Detailed discussion and links to documents are in my article http://www.obamaconspiracy.org/2009/04/is-president-obama-a-british-citizen/, and in the comments following.
Sally,
as a U.S. citizen, you have the right to free political expression. You can object to the President for any political reason you would like. And yes you can question his eligibility. That doesn’t mean that he, or I am obliged to respond to your questions.
But you raise a very interesting question:
“The problem is – there is NO legal definition of NBC”
Now that is a problem- if there is no legal definition of NBC- how do you know if George Bush was eligible? Or were you raising the same question 8 years ago?
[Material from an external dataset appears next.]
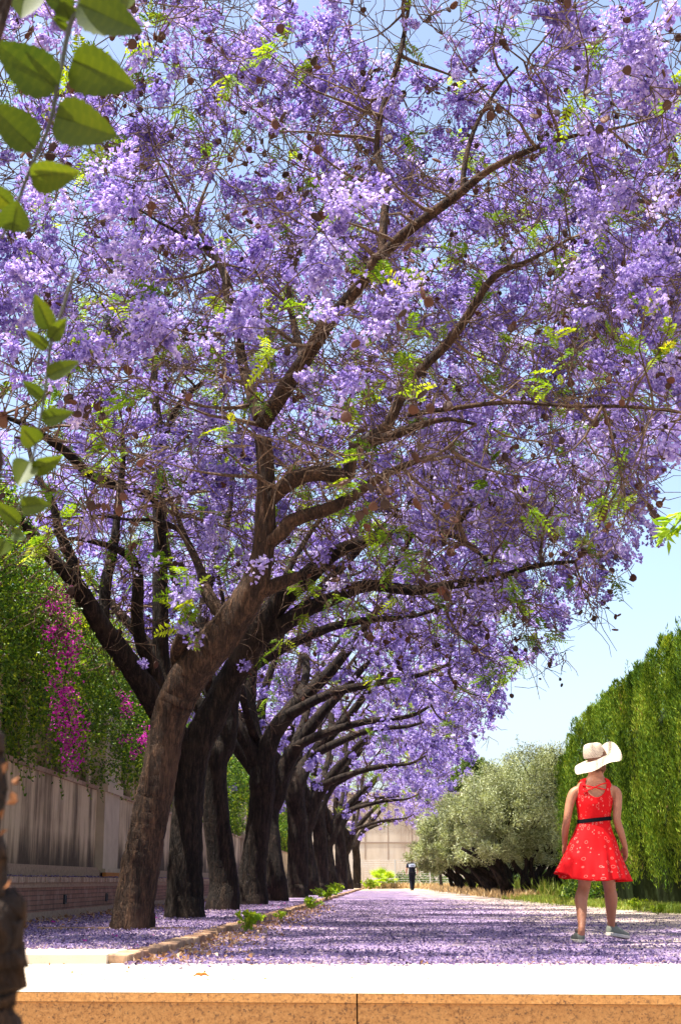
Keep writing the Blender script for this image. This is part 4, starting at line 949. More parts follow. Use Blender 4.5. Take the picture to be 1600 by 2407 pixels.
scatter(34000, f_strip, .027, .018, M_petal, 'strip_petals', 'purple petals round the trunks on the raised strip', 'petals', 302, tilt=.6)
scatter(1700, lambda n, g: np.column_stack([g.uniform(-1.4, 4, n), 9.95 - np.abs(g.normal(0, .10, n)) * (1 + 2.2 * g.random(n) ** 3), np.zeros(n)]), .034, .022, M_petal, 'spilled_petals', 'purple petals spilling over the edge of the bright paving', 'petals', 310)
scatter(170, f_pave, .03, .016, M_litter, 'paving_litter', 'few dark dry bits on the bright paving', 'litter', 303)
scatter(1500, f_kerb, .055, .03, M_litter, 'kerb_litter', 'dry brown leaves gathered along the kerb', 'litter', 304, tilt=.7)
scatter(1500, f_wall, .06, .03, M_litter, 'wall_litter', 'dry leaves along the foot of the brick wall', 'litter', 305, tilt=.7)
scatter(3000, f_coping, .036, .024, M_petal, 'coping_petals', 'purple petals lying on the brick wall coping', 'petals', 306)
scatter(60, f_strip, .05, .045, M_magenta, 'magenta_bracts', 'few magenta bracts fallen on the strip', 'petals', 307)
b = grd(473, 2296, .004); g = np.random.default_rng(5); T = MB()
U_ = np.linspace(-1, 1, 9)
for s_ in (-1, 1): T.add([(b.x + u * .05, b.y + s_ * w_ * .022 * (1 - u * u), .006 + .018 * w_ * (1 - u * u) + .008 * math.sin(u * 4) ** 2) for u in U_ for w_ in (0, 1)], [(2 * i, 2 * i + 2, 2 * i + 3, 2 * i + 1) for i in range(8)], rq=.5)
M_oleaf = m_flat('orange_dry_leaf', (0.55, .22, .05), .6, .3, .2, 60)
tag(T.build('fallen_leaf', M_oleaf), 'single curled orange leaf lying on the bright paving', 'leaf')

# slanted teal bar near the far end, beside the olive
M_teal = m_flat('teal_paint', (0.02, .26, .28), .4, .4)
m = MB(); m.tube([pix(1052, 2043, 90), pix(1078, 2066, 90)], .075, 10); tag(m.build('slanted_bar', M_teal), 'short slanted teal bar low before the wire fence', 'bar')
m = MB(); m.tube([pix(1082, 2012, 80), pix(1112, 2032, 80)], .06, 10); tag(m.build('slanted_bar', M_teal), 'upper teal bar half hidden in the farthest olive crown', 'bar')

# ------------------------------------------------------------------ foreground: leafy tree at the left edge, very near the lens
def fg_tree():
    T = thing('leafy_tree', (-0.36, 1.45, -1.1), 'blurred gnarled trunk and hanging leafy shoots close to the lens at left', 'tree')
    g = np.random.default_rng(61); m = MB()
    tr = [(-10, 2500, 1.45, 100), (-18, 2380, 1.45, 112), (-22, 2270, 1.45, 150), (-20, 2190, 1.45, 150), (-32, 2110, 1.45, 120), (-50, 2000, 1.45, 110), (-45, 1900, 1.45, 105), (-40, 1820, 1.45, 118), (-50, 1740, 1.45, 100), (-70, 1600, 1.46, 90), (-75, 1400, 1.48, 80), (-60, 1240, 1.5, 84), (-40, 1110, 1.5, 90), (-45, 1050, 1.5, 80), (-70, 950, 1.5, 60), (-90, 700, 1.5, 50), (-60, 300, 1.55, 40), (20, -60, 1.6, 26)]
    P, r = limb_world(tr, 6); P = P + g.normal(0, .002, P.shape); r = r * (1 + .10 * np.sin(np.arange(len(r)) * .7) + g.normal(0, .05, len(r)))
    lowp = P[0].copy(); lowp[2] = -1.12; P = np.vstack([[lowp], P]); r = np.concatenate([[r[0] * 1.3], r]); m.tube(P, r, 22, rough=.14, seed=4); m.build('trunk', M_bark1, T, smooth=True)
    def shoot(path, leaves, wd_, seed):
        g = np.random.default_rng(seed); P = [np.array(pix(a, b, Y)) for a, b, Y in path]; Q = catmull(P, 6); s_ = MB(); s_.tube(Q, np.linspace(wd_, wd_ * .5, len(Q)), 6); S = s_.build('shoot', M_twiggreen, T)
        m = MB()
        for (a, b, ta, tb, Y, w) in leaves:      # base pixel, tip pixel, distance, width ratio
            p0 = np.array(pix(a, b, Y)); p1 = np.array(pix(ta, tb, Y - .02)); d = p1 - p0; L = np.linalg.norm(d); d = d / L; view = unit(p0 - np.array([0, 0, H])); s = unit(np.cross(d, view)); tilt = g.uniform(-.5, .5); s = unit(s + view * tilt); nn = np.cross(s, d)
            n = 23; t = np.linspace(0, 1, n); prof = w * 1.15 * L * .5 * (np.sin(np.pi * t ** .66) ** .72) * (1 - .22 * t); prof[-1] = 0.0; prof[0] = .0
            prof = prof * (1 + .05 * np.sin(t * 50)); droop = -.10 * L * t ** 2
            for sg in (-1, 1):
                vv = []
                for i in range(n):
                    c = p0 + d * L * t[i] + nn * droop[i] * .6
                    for k in (0, .5, 1): vv.append(c + s * sg * prof[i] * k - nn * prof[i] * .35 * k ** 1.5 + nn * .0)
                q = [(i * 3 + k, (i + 1) * 3 + k, (i + 1) * 3 + k + 1, i * 3 + k + 1) for i in range(n - 1) for k in (0, 1)]
                m.add(vv, q, rq=np.clip(g.normal(.45, .12) + np.array([(.13 if (i + k) % 3 == 0 else -.03) - .12 * k for i in range(n - 1) for k in (0, 1)]), 0, 1))
            m.tube([p0 - d * L * .12, p0, p0 + d * L * .8], .0009, 4)
        m.build('leaves', M_bigleaf, S, smooth=True)
    shoot([(205, -60, 1.75), (185, 20, 1.75), (165, 60, 1.75), (140, 180, 1.75), (118, 290, 1.75), (75, 390, 1.75), (40, 480, 1.75), (5, 560, 1.75)],
          [(186, 8, 342, 80, 1.74, .5), (170, 22, 88, -38, 1.76, .62), (138, 210, -10, 100, 1.75, .58), (170, 140, 328, 205, 1.74, .62), (84, 350, -25, 245, 1.76, .62), (130, 272, 284, 322, 1.74, .58), (30, 485, -35, 425, 1.75, .6), (72, 415, 192, 400, 1.75, .6), (30, 545, 40, 470, 1.74, 1.0), (60, -20, 48, 48, 1.75, .8), (165, 50, 148, -5, 1.76, 1.0), (300, -30, 270, 40, 1.76, .5), (160, 70, 120, 40, 1.77, .4)], .0042, 62)
    shoot([(175, 640, 1.9), (150, 720, 1.9), (120, 810, 1.9), (105, 930, 1.9), (85, 1040, 1.9), (60, 1150, 1.9), (20, 1260, 1.9)],
          [(118, 775, 82, 690, 1.9, .5), (118, 800, 158, 745, 1.9, .5), (112, 820, 60, 775, 1.9, .45), (112, 885, 190, 850, 1.9, .48), (100, 935, 52, 895, 1.9, .5), (100, 985, 178, 968, 1.9, .45), (85, 1045, 50, 1000, 1.9, .9), (78, 1105, 150, 1070, 1.9, .48), (70, 1085, 42, 1145, 1.9, .8), (50, 1190, 125, 1185, 1.9, .5), (45, 1230, -10, 1180, 1.9, .5), (30, 1255, 65, 1265, 1.9, .5), (12, 1270, -10, 1310, 1.9, .7)], .0028, 63)
    g = np.random.default_rng(64); m = MB()
    C = np.array([pix(a, b, 1.42) for a, b in ((20, 1790), (30, 1845), (45, 1880), (12, 1900), (20, 1950), (8, 2090), (28, 1860))]); leaf_quads(m, C, .013, .008, g.normal(size=(len(C), 3)), g=g); m.build('dry_leaves', m_flat('rusty_dry_leaf', (.16, .06, .02), .8, .2, .3, 60), T)
M_twiggreen = m_flat('shoot_bark', (0.06, .055, .03), .6, .3, .3, 60)
fg_tree()
T = thing('leafy_branch', pix(1640, 1180, 8.0), 'bright green leafy branch tip reaching in at the right edge', 'branch')
g = np.random.default_rng(66); m = MB(); s_ = MB(); Q = catmull([np.array(pix(a, b, 8.0)) for a, b in ((1750, 1120), (1680, 1170), (1620, 1205), (1585, 1235), (1570, 1250))], 6); s_.tube(Q, .006, 5); s_.build('stem', M_grass, T)
C = Q[8:][g.integers(0, len(Q) - 8, 46)] + g.normal(0, .03, (46, 3)); leaf_quads(m, C, .10, .028, np.column_stack([g.normal(-.4, .5, 46), g.normal(0, .5, 46), g.normal(-.6, .5, 46)]), g=g); m.build('leaves', M_limeleaf, T)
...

If there is no legal definition of NBC, how can we know if any previous President was eligible?
My theory- and my opinion- is that every American I have ever talked to who has any opinion whatsoever on what a NBC is, has thought it was a person born in the United States. It was what I learned in school. If there was a real question about this, Congress could have raised it. Chief Justice Roberts could even have refused to swear the President in. There is no real controversy.
As a further example- there still are people who believe the earth is flat. But no authority, no scientist- nobody of any gravitas believes this. Does this mean that we must respectfully disagree with each person who claims the earth is flat? Such is the case with those who claim that NBC needs to have 2 citizen parents. No one of any gravitas has made this claim.